14. With a view to overcome the bar under cl. (i) of proviso to s. 245R(2), the counsel for the applicant has also argued that in order to attract the said proviso, the issue shall be pending in the case of the applicant. He, therefore, contended that the pendency of the appeal filed by the nonresident – Raytheon with whom the applicant had entered into a contract does not affect the maintainability of the present application. In answer, the learned counsel for the Revenue has argued with considerable force that by virtue of the legislative amendment brought about by the Finance Act, 2000, the expression “in the applicant’s case” was deleted and, therefore, the argument has no merit. It is unnecessary for us to delve into this aspect as we have taken the view that the question regarding tax deductibility cannot be said to be pending.

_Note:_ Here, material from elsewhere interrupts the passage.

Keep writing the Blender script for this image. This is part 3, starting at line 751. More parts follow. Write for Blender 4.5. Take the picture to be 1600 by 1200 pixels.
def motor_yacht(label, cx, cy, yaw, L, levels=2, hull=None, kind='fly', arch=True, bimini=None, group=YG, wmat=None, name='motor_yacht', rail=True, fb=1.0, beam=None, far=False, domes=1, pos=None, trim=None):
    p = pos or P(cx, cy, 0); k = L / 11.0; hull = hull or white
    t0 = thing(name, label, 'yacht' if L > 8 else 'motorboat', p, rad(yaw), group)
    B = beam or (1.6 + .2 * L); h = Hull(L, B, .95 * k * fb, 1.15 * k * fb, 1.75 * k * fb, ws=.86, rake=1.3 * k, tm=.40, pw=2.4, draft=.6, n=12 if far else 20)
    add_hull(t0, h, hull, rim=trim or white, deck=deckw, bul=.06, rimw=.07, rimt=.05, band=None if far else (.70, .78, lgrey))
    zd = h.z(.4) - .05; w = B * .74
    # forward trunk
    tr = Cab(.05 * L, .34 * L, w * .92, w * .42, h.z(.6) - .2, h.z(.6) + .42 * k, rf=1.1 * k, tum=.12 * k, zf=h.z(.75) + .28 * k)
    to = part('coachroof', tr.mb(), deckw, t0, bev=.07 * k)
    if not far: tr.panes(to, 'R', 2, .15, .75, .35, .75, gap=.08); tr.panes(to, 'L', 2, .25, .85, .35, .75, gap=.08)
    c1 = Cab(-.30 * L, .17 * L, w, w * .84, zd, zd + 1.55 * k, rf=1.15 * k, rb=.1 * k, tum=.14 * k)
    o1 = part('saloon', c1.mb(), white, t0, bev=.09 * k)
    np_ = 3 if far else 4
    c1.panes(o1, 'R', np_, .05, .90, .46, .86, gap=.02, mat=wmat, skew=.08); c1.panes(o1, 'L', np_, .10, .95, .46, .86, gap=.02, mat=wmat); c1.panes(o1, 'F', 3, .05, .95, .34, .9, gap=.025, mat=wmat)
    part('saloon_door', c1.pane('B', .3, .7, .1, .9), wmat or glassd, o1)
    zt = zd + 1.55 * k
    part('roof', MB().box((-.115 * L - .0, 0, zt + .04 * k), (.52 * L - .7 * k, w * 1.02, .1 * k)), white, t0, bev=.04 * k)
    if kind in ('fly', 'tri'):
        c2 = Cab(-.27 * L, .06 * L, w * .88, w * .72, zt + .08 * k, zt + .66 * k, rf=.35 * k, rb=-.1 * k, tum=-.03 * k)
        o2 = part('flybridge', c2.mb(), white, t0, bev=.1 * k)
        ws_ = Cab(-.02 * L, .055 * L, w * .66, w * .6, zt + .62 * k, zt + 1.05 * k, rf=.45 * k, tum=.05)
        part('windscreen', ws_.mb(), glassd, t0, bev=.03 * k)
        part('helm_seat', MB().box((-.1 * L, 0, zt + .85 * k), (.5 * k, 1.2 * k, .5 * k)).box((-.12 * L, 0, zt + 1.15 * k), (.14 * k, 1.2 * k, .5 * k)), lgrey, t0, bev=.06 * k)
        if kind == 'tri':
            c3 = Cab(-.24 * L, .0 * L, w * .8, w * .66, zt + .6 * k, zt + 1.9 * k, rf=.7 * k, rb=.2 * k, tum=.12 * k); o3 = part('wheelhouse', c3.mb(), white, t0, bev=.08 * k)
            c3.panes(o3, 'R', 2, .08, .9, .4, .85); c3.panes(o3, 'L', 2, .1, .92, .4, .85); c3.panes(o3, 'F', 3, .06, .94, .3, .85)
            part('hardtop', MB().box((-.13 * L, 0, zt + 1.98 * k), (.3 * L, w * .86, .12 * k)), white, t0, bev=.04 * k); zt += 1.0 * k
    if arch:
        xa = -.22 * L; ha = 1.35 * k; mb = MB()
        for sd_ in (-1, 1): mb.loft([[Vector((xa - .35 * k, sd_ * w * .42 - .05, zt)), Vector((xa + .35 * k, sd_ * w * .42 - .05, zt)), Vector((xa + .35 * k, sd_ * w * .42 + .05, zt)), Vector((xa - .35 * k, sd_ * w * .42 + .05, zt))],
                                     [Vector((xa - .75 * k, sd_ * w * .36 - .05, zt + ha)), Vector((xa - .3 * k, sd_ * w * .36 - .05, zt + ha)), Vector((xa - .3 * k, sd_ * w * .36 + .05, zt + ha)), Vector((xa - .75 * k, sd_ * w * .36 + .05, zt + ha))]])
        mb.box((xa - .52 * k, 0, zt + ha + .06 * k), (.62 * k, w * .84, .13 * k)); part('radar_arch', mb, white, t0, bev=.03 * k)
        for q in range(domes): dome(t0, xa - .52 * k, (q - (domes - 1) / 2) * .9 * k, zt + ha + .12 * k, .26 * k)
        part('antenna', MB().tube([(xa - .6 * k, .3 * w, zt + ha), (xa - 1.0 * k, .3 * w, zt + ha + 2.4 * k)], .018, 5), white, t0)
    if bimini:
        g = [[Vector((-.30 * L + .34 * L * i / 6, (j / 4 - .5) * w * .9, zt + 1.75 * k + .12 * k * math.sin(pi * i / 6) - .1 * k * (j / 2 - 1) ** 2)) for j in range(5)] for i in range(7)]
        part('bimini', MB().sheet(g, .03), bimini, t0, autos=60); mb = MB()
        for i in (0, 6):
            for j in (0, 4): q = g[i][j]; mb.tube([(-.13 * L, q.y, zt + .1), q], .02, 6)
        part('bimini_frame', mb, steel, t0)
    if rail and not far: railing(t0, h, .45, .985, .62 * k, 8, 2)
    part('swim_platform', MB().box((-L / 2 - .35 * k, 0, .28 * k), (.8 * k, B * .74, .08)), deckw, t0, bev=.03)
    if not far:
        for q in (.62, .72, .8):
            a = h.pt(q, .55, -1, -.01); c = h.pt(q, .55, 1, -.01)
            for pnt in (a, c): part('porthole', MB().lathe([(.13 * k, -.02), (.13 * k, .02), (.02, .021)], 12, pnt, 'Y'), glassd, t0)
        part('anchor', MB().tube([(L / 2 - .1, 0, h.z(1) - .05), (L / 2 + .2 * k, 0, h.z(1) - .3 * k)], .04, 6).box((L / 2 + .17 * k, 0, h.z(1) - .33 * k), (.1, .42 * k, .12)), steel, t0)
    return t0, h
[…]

15. There is one more fact we would like to mention. The counsel for the applicant has stated that the real question to be decided is the second question regarding the applicant’s obligation to deduct tax at source and once that is answered, the applicant is not desirous of getting an answer to the first question originally framed, though it is an inter-related question. We, therefore, treat the first question as withdrawn by the applicant.

16. In the result, the answer to the second question in AAR/753/2007 should be in the negative and it is answered in favour of the applicant. That means, the applicant is not legally required to deduct tax on the payments made to Raytheon Company, USA. In application No. AAR/754/2007, only the second part of third question needs to be answered. As already noted, the other questions are not pressed. We answer that question by clarifying that the rate at which the tax has to be withheld in relation to the payments made to Raytheon Company on the software maintenance contract should be 10% (ten per cent), apart from the applicable surcharge (vide para 8 at p. 11). Accordingly, the ruling is pronounced.